Before the bombing suspect's death, the White House released a statement claiming"there is no apparent nexus to terrorism at this time."

Now that the suspect has been identified as a white male, commentators predicted that lawmakers, the major media, and law enforcement will likely follow the White House line that the suspect is not a terrorist—a line some argued would be radically different from the beginning if the suspect wasn't white.

In a Twitter thread Wednesday morning, Christian Christensen, a journalism professor at Stockholm University, observed that "U.S. media and politicians have been very, very quick to apply the terrorism label when suspects are not white, because such an application carries no social or professional blow-back if they are wrong."


When "other" people who kill innocent civilians with bombs and blow themselves up instead of being captured by the police, media, politicians and Twitter have no problem immediately talking "radicalization" & "terror."
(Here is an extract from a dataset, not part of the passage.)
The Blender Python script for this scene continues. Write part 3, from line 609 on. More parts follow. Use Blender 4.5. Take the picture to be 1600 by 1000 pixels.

When it's this guy? "Wait for the facts."


This isn't "whataboutism" or justifying/rationalizing terrorism. This is about the entirely logical and professional demand that politicians and media are fair and consistent in HOW they discuss crimes like terrorism. Because words matter.
4:45 PM - Mar 21, 2018


Of course, politicians and the media SHOULD "wait to get the facts" before they apply a label like "terrorist" to an individual, or draw conclusions about motive. But that principle needs to be used in ALL cases. It isn't.
4:47 PM - Mar 21, 2018


US media and politicians have been very, very quick to apply the terrorism label when suspects are not white, because such an application carries no social or professional blow-back if they are wrong. Like the "Bowling Green Massacre" lie.
4:56 PM - Mar 21, 2018


That it's OK to call "Others" terrorists without proof is linked to the idea that, even you are wildly speculating simply on the basis of religion or skin color, it's OK because "they" were more "likely" to be terrorists, anyway, so the slander is acceptable.
5:02 PM - Mar 21, 2018

Using that same logic, to NOT label someone a "terrorist" simply on the basis of their religion or skin color is also OK...but only so long as that non-labeling fits into a "commonsense" (dominant, in-group) understanding of society.
5:06 PM - Mar 21, 2018


How powerful are "commonsense" understandings? When Conway invented the "Bowling Green Massacre" and Trump "Last Night in Sweden", people were willing to ascribe guilt for events that didn't even happen. When told they were fake, people just shrugged. As I wrote:
5:12 PM - Mar 21, 2018


Yes, words matter. Professional and ethical consistency in how the Collective We discuss things like terrorism demands addressing and combating a structural discrimination that allows for "fluid" professional and ethical standards. Wait for the facts? Yep. Always.
5:28 PM - Mar 21, 2018


The ultimate irony is that attacks against people who argue against labeling non-white suspects before the facts are in often come from those who roundly and savagely criticize a "fake news" that is supposedly rooted in speculation and not "facts."